Дверь проходной была открыта настеж:. шла смена. Вахтер, присвечивая фонариком, проверял пропуска. Кто-то спрашивал, смеясь, про Парамонова. Давешняя работница сыпала горохом: «Коленкой, коленкой его под задницу!..» Как те, что работали на фабрике днем, так и те, что шли в ночную смену, были захвачены общим настроением освобождения от старого, вчерашнего и ожиданием нового, завтрашнего.
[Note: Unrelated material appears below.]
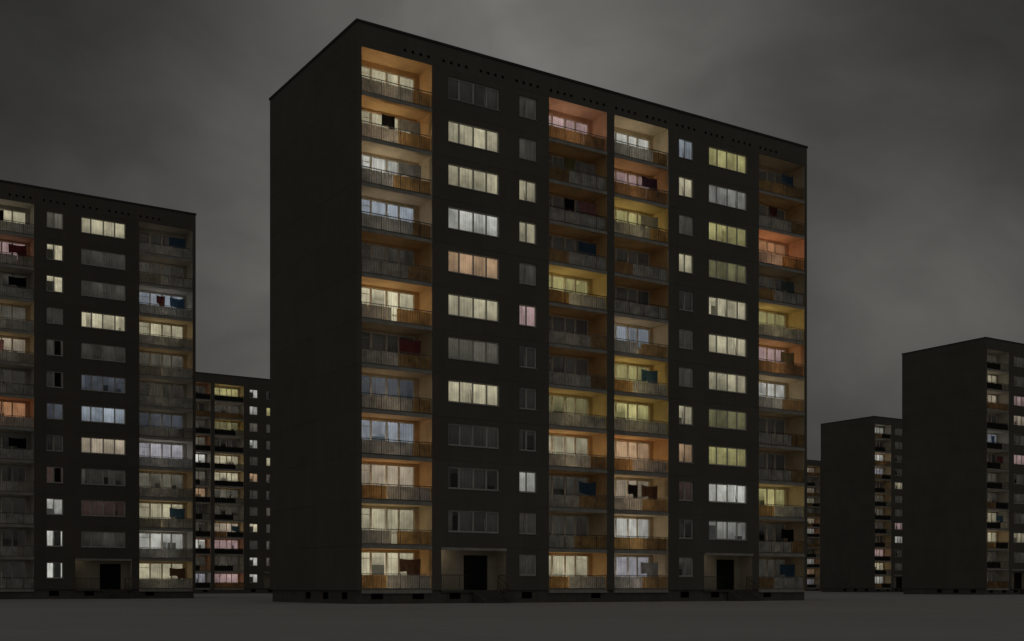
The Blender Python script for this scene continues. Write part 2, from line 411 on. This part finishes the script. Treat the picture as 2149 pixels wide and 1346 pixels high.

Большой день — поистине исторический — пережила столица. День кризиса, день перелома. Москва не перешла из одних рук в другие, но из oдно гокачества в другое. При тех обстоятельствах сталинская тирания не могла обрушиться, но рухнула сталинская идолатрия. Как бы советские историки не доказывали, что генералиссимус Сталин вел военную игру, как гроссмейстер — шахматную, т. е. двигал миллионами пешек, возводил их в туры и королевы, продвигал или сбрасывал с доски, день 16 октября показал, что Сталин, сам Сталин — пешка, не более чем статист в той драме, которая разыгрывалась не только на трехтысячеверстном фронте, но вообще на пространствах России. Драма не имела героя, — или героем ее был весь народ. Повернувшись спиной к большевизму, народ очутился лицом к лицу перед немцами. От этого, поворотного пункта начинается иной ход войны. Наступление армий фон-Бока, развивавшееся по календарному плану, неожиданно застопорилось. План был хорош, основателен и аккуратен, но он провалился. Потому что никаким планом — ни немецким, ни советским — нельзя было предугадать — ни во времени, ни в пространстве — реакцию народного сознания, народного инстинкта. План не учитывал ту неизвестную моральную величину, которая вообще никогда не поддается учету, и немецкие генералы, составители плана, конечно, никак не ожидали, что в середине октября вдруг окрепнет сопротивление Красной армии[4]. Правда, немцы, остановившись, накопят силы и месяц спустя — 16 ноября — вновь перейдут в наступление. Месяц — срок недостаточный, чтобы народ после разброда смог построиться в боевые ряды, наши войска еще раз отступят к Москве. Но это будет последний раз. Народ построится и 5 декабря перейдет в наступление, которое окончится разгромом немцев под Москвой. Придет первая победа, о которой знали только верующие сердца.